April 19, 2010

Good start for Kencana's marine charter

Kencana Petroluem Bhd
(April 16, RM1.55)
Maintain buy at RM1.56 with fair value at RM2
: We believe that investors should continue to ride with the upcycle in oil and gas (O&G) contract flows, as Kencana remains one of our preferred exposures to this sector.

Kencana's wholly-owned Kencana Nautilus Sdn Bhd together with logistic provider Yinson Marine Services Sdn Bhd have secured a service contract for provision of offshore support vessel in Vietnam. The contract includes providing an offshore support vessel to service drilling rigs, offshore installations, derrick barges, diving vessels and other crafts, including anchor-handling services off the coast of Vietnam.

The project owner and end user of the vessel is Petronas Carigali Vietnam Ltd, an O&G joint-venture operating company based in Ho Chi Minh City. The contract, awarded for one year with an option to extend for another year, is valued at RM33 million.

We understand that Kencana may be utilising its second deepwater-capable vessel, Gemia, for this project. Gemia, which cost RM79 million, was built by Nam Cheong dockyard. The vessel, with an engine capacity of 8,080bhp, was delivered on Jan 15 this year.

We estimate that the charter rate works out to US$2.50/bhp (RM8), which is 40% higher than the average rate of US$1.75/bhp, the rate that Tanjung Offshore secured for five of its anchor handling tug supply vessels for Malaysia-based projects since the beginning of the year.

Even with Gemia's deepwater capability, the rate appears higher than what Ezra Holdings secured recently. In fact, the rate appears to rival the market's peak in early 2008.

We are excited by the strong charter rate - it would seem that the weakness in the offshore support service market has bottomed out.

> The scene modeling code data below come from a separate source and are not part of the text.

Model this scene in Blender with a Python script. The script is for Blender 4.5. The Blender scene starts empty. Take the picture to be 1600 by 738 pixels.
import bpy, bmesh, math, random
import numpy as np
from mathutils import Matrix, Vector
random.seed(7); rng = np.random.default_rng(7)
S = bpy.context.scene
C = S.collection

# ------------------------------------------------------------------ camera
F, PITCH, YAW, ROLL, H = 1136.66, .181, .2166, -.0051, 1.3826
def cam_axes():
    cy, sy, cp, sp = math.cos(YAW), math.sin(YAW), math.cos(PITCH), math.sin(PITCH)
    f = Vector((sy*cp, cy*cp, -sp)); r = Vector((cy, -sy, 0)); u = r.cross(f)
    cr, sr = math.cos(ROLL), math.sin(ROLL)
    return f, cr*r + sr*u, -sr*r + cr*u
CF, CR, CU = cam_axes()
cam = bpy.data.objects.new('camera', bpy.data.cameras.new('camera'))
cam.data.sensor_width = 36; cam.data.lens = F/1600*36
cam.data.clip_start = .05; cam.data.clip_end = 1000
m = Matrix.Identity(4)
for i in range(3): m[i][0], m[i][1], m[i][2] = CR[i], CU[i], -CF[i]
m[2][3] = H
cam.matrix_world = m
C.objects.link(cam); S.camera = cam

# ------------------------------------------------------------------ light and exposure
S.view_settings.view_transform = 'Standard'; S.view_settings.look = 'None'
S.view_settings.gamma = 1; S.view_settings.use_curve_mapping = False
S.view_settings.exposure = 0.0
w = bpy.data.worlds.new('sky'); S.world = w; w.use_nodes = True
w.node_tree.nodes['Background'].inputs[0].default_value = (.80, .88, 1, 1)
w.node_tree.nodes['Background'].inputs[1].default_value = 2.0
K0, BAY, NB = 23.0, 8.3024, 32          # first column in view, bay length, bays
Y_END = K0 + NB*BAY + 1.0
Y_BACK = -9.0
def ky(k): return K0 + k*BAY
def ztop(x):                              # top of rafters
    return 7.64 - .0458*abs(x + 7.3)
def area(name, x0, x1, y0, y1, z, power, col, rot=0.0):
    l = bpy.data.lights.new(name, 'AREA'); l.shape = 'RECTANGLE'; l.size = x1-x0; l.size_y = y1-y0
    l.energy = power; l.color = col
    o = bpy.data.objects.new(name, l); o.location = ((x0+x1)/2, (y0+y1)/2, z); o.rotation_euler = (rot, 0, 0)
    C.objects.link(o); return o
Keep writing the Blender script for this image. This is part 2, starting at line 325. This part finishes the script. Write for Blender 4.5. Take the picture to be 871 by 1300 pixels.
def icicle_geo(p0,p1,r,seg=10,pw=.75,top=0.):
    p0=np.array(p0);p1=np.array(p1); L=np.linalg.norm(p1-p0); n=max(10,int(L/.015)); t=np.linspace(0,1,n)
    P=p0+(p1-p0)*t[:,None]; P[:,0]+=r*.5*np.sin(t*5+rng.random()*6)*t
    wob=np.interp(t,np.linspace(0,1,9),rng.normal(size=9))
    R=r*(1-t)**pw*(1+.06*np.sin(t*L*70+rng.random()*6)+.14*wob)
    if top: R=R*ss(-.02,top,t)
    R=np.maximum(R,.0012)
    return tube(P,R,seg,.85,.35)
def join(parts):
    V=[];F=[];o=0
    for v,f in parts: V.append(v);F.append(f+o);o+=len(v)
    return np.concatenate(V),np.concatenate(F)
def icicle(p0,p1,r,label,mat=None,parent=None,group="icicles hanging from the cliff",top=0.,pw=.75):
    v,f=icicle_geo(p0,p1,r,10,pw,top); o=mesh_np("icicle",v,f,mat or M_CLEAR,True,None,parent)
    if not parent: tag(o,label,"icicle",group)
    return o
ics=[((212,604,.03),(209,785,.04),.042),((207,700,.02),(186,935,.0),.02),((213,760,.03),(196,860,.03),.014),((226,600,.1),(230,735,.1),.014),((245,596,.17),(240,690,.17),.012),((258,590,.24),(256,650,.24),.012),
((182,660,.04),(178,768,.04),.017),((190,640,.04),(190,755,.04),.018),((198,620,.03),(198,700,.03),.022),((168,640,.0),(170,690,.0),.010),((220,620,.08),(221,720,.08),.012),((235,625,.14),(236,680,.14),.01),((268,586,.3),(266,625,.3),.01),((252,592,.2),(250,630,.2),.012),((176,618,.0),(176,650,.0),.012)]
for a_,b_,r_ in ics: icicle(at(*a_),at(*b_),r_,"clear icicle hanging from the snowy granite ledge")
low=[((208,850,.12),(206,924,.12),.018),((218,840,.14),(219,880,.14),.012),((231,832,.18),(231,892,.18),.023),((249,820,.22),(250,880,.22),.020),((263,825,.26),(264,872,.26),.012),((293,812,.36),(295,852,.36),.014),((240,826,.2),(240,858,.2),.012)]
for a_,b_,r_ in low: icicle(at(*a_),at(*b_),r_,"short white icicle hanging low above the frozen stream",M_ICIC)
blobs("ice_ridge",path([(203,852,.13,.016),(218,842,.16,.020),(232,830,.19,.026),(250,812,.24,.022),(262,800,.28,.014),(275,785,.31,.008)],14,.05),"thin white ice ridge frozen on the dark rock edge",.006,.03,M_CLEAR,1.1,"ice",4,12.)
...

Kencana's first vessel, the 5,220bhp KPV Kapas, is still on spot charter rate offshore Terengganu and the South China Sea. But this vessel should be able to secure a long-term contract soon as the market is in recovery phase.

The stock currently trades at an attractive CY2010F PE (price-to-earnings) of 17 times, way below its 2007 peak of 25 times. We remain confident that upcoming news flow will elevate market capitalisation of more visible O&G stocks to even higher levels. - AmResearch, April 16
This article appeared in The Edge Financial Daily, April 19, 2010.